27 November 2006

Joy And Other Truly Depressing Shit

17% Receiving fruitcake
12% Sled and livestock parked on roof
9% Cranberry caught crosswise in own or others' craw
6% If another fuckin' person says fuckin' Happy fuckin' Holidays
to me, I swear to fuckin' God I'll park this fuckin' Buick Roadmaster
right on his fuckin' gizzard. You fuckin' see if I fuckin' don't!


Hope you have recovered from your birdmeat-induced coma. I binged on stuffing, then attempted to purge by burning off a thousand calories on the HellClimber. Some quick math proved that I had ingested at least thrice that amount in one sitting. The point of that fact pierced the gunnels of my soul, causing darkness and despair to leak in.

The sleet outside the window of my garret continues unabated.

Speaking of which, Monday night it snowed about an inch, which meant that the entire town of Seattle came to a slushing, grinding halt. Buses jacknifed. Cars were abandoned. Bars were filled. Pregnancies were created.

So what better time to revisit one of my favorite subjects - positive thinking! Right now the ghost of Alan Watts is sitting in the porch of my ear, whispering that thought itself is the problem. "For if you're thinking, then you're always living in the world of symbols. Can you dig that, man?" I shall poo-poo him for the moment and turn my attention to the ghost of Dr. Norman Vincent Peale who I have trapped in acetate, viz., on a special four cassette edition of "The Power of Positive Thinking". I've damn near worn all the tapes in the collection threadbare in the seven or so years that I've owned them, and am now looking for a digital replacement set so I can rip it and carry it with me always on my Sansa e260R Rhapsody. (You're searching through your comedy bag for some witty way to use the term "Pocket Peale", aren't you?)

The reason I'm bringing it up is not just because the Happy Holidays are really a bubbling cauldron of hate and despair for most people. I'm also bringing it up because of an article I came across in today's paper about current research on happiness. Oddly enough, some of the research echoed what Peale said in his book over 50 years ago: if you want to experience more happiness, simplify the things that make you happy. The article goes one step further in suggesting a very simple exercise. At the end of each day, write down three good things that had happened and analyze how they had occurred, or rather, what about the event made you happy. It surprised me to find out that an idea that Peale formed through his philosophical and religious dialectic seems to have quantifiable results when put into practice. That's not an easy thing to do when working with something as elusive and subjective as "happiness".

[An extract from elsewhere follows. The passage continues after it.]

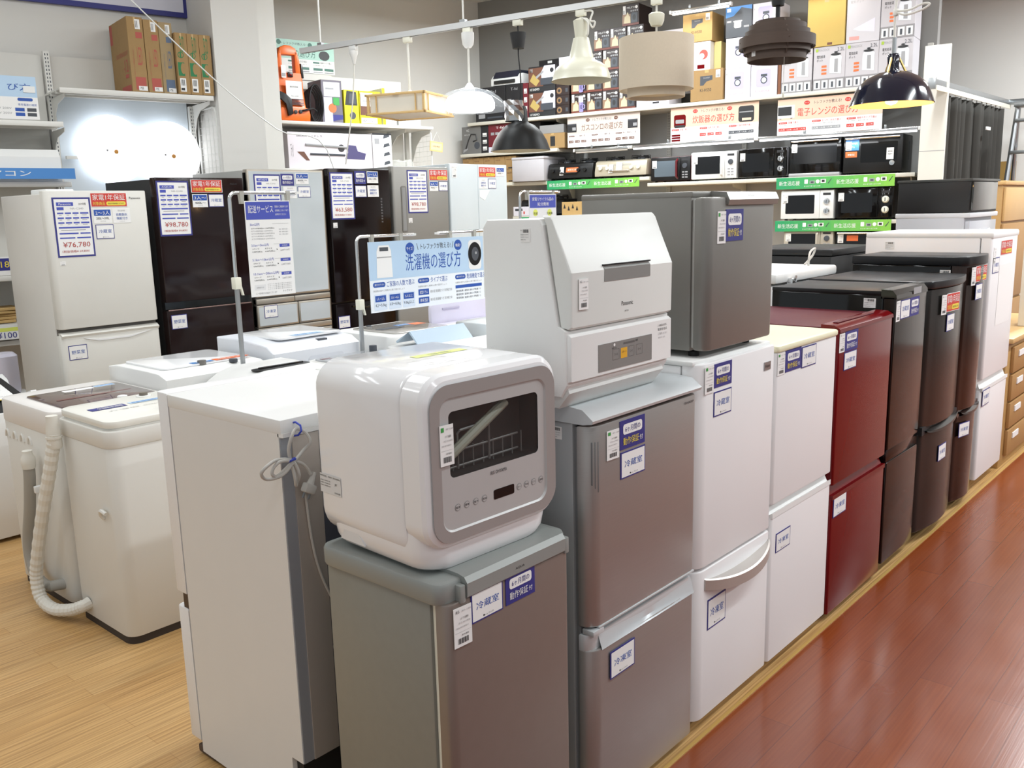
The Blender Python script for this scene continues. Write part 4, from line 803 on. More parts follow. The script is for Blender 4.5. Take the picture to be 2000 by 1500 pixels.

It all sounds very naive and simplistic, I know. But so is Zen. (You knew I was going to get back to Watts, didn't you?) I thought I'd give the exercise a try anyway and see what happens. I'm going to put a notebook in the nightstand and see what I can recall each night before I go to bed. Hopefully I won't discover anything truly negative about myself...like that I become overjoyed at the sight of a well-heeled white Republican falling into an open sewer and dying.

Anyway, I'll let you know how it goes. I'll see if I can track the results somehow in my correspondence. In the meantime, I can say that I am positively gleeful in anticipation of my trip this Saturday to Portland. I'll be seeing our co-sibling John. You remember him, don't you? Gap-toothed smile? Boyish good looks? Swings a mean pipe wrench? We'll be having dinner together Saturday night at an East Indian restaurant called Plainfield's Mayur and doing an early Christmas thing. There's a joke in there somewhere. (Two non-Christian brothers meet to celebrate Christmas in an Indian restaurant. One turns to the other and says - I got nothin'. -Ed.) Let me know if there's anything you'd like me to pass along to him, like perhaps that he has a "brother" named "Greg".